Lua allows the use of local variables, visible to all the code in a file.
This is quite powerful, as it hides data (or functions) that otherwise would be visible outside.

Lets see this alternative to the code above:

local state = {}

function init(self)
    state.score = 0
end

function update_score(value)
   state.score = value
end

I like this approach, as it has some advantages:

  • we don’t need to ‘polute’ all the functions with the extra argument self
  • functions that update the state can be totally decoupled from ‘self’ reference
  • state is hidden in a local variable, only visible by the script where is declared

Is there any downside relative to the engine (memory management, etc…) of the 2nd approach compared to the 1st?
Is there a very good reason to keep stuffing things in ‘self’ and passing it around in functions?

Thank you,
Carlos Silva

If you have two instances of the same script with the local state variable both of these scripts will share the same state. The local variable is local to the script, not the script instance.

4 Likes

Clear.
I expected something like that.
Using a local variable is not suitable in situations where you can have 2 instances of the same script affecting data.
It can still be used in a case where only one script instance makes sense, or when “state” does not contain really mutable data, but only references to other local functions (ex: message or input dispatchers)

Thank you

A way to do this is to use a closure, for example:

local function setupthing()
	local a = 0
	local function set_a(v) a = a + v end
	local function get_a() return a end	
	return {set_a=set_a,get_a=get_a}
end
function init(self)
	self.thing1 = setupthing()
	self.thing1.set_a(7)
	self.thing2 = setupthing()
	self.thing2.set_a(47)
	print("things",self.thing1.get_a(),self.thing2.get_a())
end

If this script is attached to two game objects you get:
2 DEBUG:SCRIPT: things 7 47 (2 => separate instance in each GO).
The up value ‘a’ is the required ‘hidden local variable’; whereas a local variable of the script is not hidden (the scope is the whole script).

1 Like

Indeed that way we can trully hide a variable, only exposing functions which handle it directly.
That truly solves the encapsulation problem.

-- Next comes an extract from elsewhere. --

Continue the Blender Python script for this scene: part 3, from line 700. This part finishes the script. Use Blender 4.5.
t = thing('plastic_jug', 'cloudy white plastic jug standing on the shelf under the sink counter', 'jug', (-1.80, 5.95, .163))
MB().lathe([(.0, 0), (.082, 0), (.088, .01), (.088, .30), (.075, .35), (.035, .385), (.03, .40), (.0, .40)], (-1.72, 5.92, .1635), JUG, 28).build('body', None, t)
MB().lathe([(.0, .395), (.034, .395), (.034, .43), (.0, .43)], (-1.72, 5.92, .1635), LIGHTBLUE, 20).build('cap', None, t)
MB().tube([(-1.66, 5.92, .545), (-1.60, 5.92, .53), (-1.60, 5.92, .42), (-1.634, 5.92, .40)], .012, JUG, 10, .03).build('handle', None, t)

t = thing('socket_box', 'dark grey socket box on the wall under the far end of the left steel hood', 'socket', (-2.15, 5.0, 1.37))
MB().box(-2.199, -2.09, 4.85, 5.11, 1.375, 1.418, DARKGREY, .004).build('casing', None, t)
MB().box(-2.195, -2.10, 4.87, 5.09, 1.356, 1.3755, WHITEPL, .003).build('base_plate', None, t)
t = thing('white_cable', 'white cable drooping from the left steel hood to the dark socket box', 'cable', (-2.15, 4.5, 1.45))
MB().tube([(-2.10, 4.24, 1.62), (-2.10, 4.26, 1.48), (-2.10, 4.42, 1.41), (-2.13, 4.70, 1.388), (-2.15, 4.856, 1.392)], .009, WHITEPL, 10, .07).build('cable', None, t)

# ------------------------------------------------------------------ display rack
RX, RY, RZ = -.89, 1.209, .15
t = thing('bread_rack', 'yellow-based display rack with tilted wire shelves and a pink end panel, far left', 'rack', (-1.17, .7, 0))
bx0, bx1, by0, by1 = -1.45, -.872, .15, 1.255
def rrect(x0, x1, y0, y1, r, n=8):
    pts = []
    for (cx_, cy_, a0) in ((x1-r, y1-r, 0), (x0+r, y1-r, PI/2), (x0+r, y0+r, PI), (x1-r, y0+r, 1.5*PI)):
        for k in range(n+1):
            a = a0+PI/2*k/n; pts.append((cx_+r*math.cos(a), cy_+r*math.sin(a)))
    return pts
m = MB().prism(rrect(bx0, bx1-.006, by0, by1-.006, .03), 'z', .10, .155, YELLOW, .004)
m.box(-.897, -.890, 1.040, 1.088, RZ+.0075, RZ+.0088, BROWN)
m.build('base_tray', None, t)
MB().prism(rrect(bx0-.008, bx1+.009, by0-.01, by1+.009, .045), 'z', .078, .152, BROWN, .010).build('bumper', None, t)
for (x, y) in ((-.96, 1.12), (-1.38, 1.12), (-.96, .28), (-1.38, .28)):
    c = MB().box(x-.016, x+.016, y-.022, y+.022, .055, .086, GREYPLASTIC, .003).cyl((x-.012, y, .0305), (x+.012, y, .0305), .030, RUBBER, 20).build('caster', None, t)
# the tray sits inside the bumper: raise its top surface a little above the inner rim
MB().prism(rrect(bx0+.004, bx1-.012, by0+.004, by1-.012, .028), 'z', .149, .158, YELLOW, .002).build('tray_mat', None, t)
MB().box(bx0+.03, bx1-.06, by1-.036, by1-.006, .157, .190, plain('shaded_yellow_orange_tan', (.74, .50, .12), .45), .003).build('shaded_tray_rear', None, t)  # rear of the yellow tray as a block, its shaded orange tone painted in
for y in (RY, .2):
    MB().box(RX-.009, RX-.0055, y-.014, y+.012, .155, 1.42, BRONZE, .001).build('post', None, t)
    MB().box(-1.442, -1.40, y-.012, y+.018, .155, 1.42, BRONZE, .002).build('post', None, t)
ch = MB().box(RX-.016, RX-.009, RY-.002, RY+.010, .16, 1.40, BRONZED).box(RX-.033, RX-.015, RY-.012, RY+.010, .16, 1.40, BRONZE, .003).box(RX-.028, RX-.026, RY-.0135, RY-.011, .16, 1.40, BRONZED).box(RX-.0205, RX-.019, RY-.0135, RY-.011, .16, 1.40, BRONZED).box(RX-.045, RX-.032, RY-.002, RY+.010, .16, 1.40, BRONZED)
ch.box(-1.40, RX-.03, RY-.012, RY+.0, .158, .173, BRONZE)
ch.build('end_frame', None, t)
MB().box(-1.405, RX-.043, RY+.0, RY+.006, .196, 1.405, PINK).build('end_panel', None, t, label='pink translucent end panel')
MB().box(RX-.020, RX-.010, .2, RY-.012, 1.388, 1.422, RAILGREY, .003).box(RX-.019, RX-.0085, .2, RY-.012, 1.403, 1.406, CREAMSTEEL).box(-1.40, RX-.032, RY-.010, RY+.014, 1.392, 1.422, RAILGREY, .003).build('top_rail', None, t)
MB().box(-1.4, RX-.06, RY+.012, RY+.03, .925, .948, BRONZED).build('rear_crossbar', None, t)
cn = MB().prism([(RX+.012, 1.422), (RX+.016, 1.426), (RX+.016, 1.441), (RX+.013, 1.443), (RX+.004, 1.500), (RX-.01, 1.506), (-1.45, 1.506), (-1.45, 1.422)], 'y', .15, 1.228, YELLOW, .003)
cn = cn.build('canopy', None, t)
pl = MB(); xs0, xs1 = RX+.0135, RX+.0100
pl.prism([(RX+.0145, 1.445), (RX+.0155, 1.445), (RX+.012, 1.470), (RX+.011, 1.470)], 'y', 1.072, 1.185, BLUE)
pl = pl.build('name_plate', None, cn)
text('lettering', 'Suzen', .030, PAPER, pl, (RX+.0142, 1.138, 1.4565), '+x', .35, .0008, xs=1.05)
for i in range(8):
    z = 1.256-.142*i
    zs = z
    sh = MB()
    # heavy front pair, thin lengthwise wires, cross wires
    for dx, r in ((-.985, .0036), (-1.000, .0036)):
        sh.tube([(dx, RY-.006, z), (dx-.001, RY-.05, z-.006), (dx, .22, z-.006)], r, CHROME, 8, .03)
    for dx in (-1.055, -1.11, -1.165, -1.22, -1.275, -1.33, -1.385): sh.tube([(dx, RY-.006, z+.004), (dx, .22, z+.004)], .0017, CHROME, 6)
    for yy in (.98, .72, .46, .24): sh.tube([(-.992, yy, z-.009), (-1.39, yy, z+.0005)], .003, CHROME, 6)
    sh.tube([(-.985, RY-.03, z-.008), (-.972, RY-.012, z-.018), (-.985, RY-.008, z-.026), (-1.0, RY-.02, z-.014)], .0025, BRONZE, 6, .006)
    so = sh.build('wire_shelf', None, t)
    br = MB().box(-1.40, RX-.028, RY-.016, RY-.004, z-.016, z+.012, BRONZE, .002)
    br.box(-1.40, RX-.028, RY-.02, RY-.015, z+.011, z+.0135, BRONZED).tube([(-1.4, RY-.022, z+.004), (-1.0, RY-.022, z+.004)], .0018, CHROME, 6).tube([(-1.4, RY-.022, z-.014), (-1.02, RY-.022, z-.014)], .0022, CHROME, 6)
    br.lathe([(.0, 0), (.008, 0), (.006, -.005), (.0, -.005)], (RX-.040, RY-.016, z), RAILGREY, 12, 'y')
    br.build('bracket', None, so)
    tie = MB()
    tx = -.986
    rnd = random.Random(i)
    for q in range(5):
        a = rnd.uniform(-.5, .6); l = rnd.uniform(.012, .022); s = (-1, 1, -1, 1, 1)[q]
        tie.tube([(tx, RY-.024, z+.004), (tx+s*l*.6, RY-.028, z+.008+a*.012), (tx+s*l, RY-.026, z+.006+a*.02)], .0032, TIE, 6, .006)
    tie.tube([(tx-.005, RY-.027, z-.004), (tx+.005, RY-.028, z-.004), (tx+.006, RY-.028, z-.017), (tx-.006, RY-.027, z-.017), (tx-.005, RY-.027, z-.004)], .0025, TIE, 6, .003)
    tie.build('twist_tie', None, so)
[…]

I think i devised a way to solve the other problem: having to pass ‘self’ with the state in all the functions.
Defold go.get_id() allows the same call to get a different value depending from which game object we are calling from. So at any moment we can get a value wich is unique per game object.

Using this with your closure hack, i just build this:

Stash = {}
Stash.__index = Stash

local function handler()
	local stash = {}
	local get = function()
		local ref = go.get_id() --".", "ref")
		local map = stash[ref]
		if map == nil then
			map = {}
			stash[ref] = map
		end
		return map
	end
	return get --{ get = get }
end

function Stash.create()
	local self = {
		map = handler()
	}  
	return setmetatable(self, Stash )
end

function Stash:set(key, value) 
	local map = self.map()
	map[key] = value
end

function Stash:get(key)
	local map = self.map()
	return map[key]
end

Then, we can have a script such as :

require 'modules.stash'

local stash = Stash.create()

function init(self)
	stash:set("id", go.get_id())
	print(stash:get("id"))
end

which on a collection with 2 game objects (named go1 and go2) with this script yields the result:
DEBUG:SCRIPT: hash: [/go1]
DEBUG:SCRIPT: hash: [/go2]

The same script keeps distinct states for different GOs, without attaching anything to game object´s self, and then we don’t need to pass it around.

Might be a bit overengineered, but its an interesting solution.